Follow these tried-and-tested tips for effective communication of new ideas and concepts

Two photos showing the difference in reaction to a magnet between a compound of FeS and a mixture of iron and sulphur

Source: © GIPhotoStock/Science Photo Library

Use examples and non-examples to help students grasp a new concept, such as a mixture and a compound in your explanation of compounds

I suspect most of us have had limited training in how to deliver effective explanations. During my PGCE, I remember watching a video of Richard Feynman, but that’s it. And DfE Teacher’s Standards make no mention of the need for clear explanations. For too long explanations have been an underdiscussed and underdeveloped area of pedagogy – we have just assumed teachers get it right naturally.

Of course, we don’t naturally get it right, and I’ve spent a long time trying to figure out how to effectively communicate explanations. I can’t recreate all of that here, but I can give you a few quick tips.

1. Live drawing

Tip 1

After a long explanation about the formation of fossil fuels, a student asked whether it was true that a meteor killed all the dinosaurs. Early in my explanation I had mentioned that the organic matter in fossil fuels often predated the dinosaurs. Since then, the student had been thinking about dinosaurs, not fossil fuels.

As this example shows, student attention is a fickle beast and can be pulled hither and yon by the slightest distraction. Using images alongside speech or text is an effective way to circumvent the restrictions on our students’ working memories. Narrative flow in your explanation can also help students move seamlessly from idea to idea as you build complexity.

A good way to incorporate all of this is to take a live drawing approach. Put simply, you build your diagrams and explanations from scratch, slowly. Make sure not to overload your students with information or split their attention, and be explicit about the areas of your drawing you want them to attend to.

My first tip is therefore: Start from a blank canvas and build your diagrams slowly, minimising distraction and directing attention throughout.

2. Examples first

Tip 2

‘Inverse distance weighting is a type of deterministic method for multivariate interpolation with a known scattered set of points. The assigned values to unknown points are calculated with a weighted average of the values available at the known points.’ (Wikipedia)

This probably doesn’t make much sense to you. There are words in this passage that you know, but as it is, I doubt you could come away from reading it understanding inverse distance weighting and know how you could use and apply it. However, with a few examples and applications, I imagine you would get to grips with it.

In general, a definition is a condensed form of a larger explanation.
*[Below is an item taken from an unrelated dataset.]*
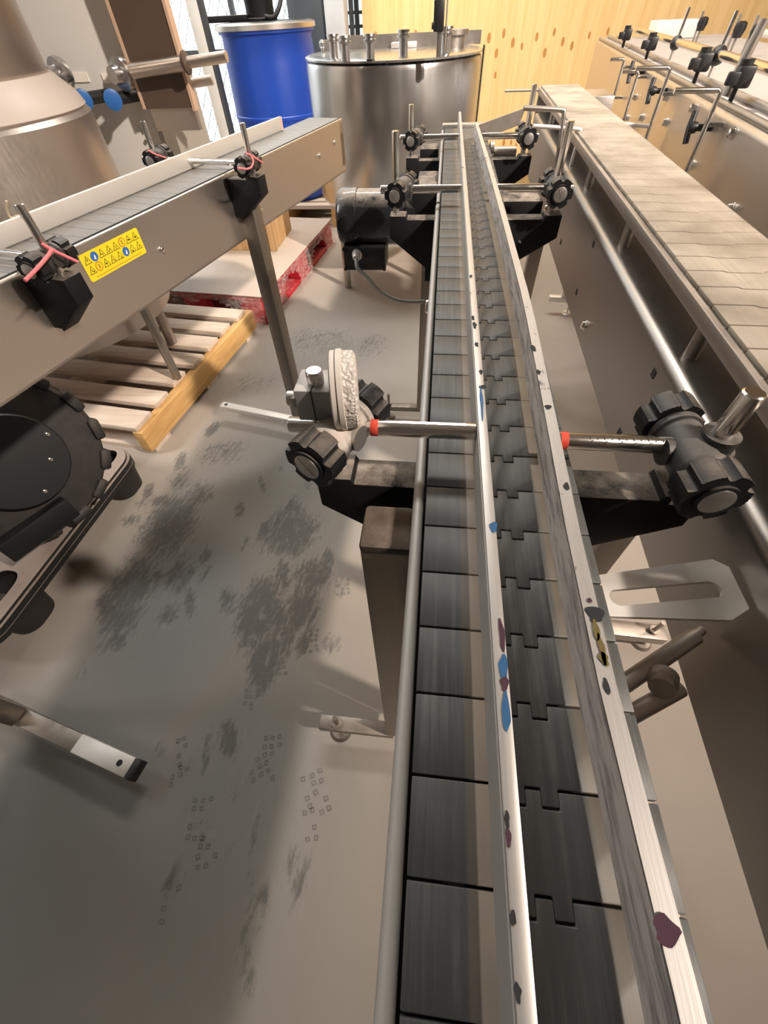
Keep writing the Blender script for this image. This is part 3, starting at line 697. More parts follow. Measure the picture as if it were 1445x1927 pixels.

The larger explanation includes models, examples, careful sequences and select phrases – once communicated and understood, all of these aspects collapse into one neat definition. Without the larger explanation, students won’t understand the definition. So when we provide students with definitions or learning objectives or the like before the explanation, they might copy it down but they certainly don’t comprehend it.

You could reasonably counter there is no harm done, but put yourself in the student’s shoes. They might already be intimidated by the difficulty of our subject. By opening a new topic with something unintelligible we run the risk of them thinking it is too difficult and switching off.

The best explanations always go from the examples to the definition. Build up a picture of the new concept, talk about it in a way that students can understand, and finish with ‘and scientists call this _____’. Only then provide your students with a clean and clear definition.

This is part of the reason why in this article I’ve taken the unusual step of putting the tip after I have exemplified it: doing so allows you to understand the tip first, and then see it in a summarised form.

My second tip is therefore: Go from examples to definitions.

3. Non-examples

Tip 3

Showing students images of various elements will only get you so far in communicating the definition of an element. The next best step is to show them an example of something which is not an element and explain why it does not meet the criteria for being an element.

To narrow down and refine student understanding of any concept, show them something which is not that concept. This sharpens the boundaries in students’ minds between ‘this’ and ‘not this’. You can do this in practice work and checks for understanding as well. A question like ‘explain why this is a compound’ will be more effective when accompanied with ‘explain why this is not an element’

My third tip is therefore: Use non-examples.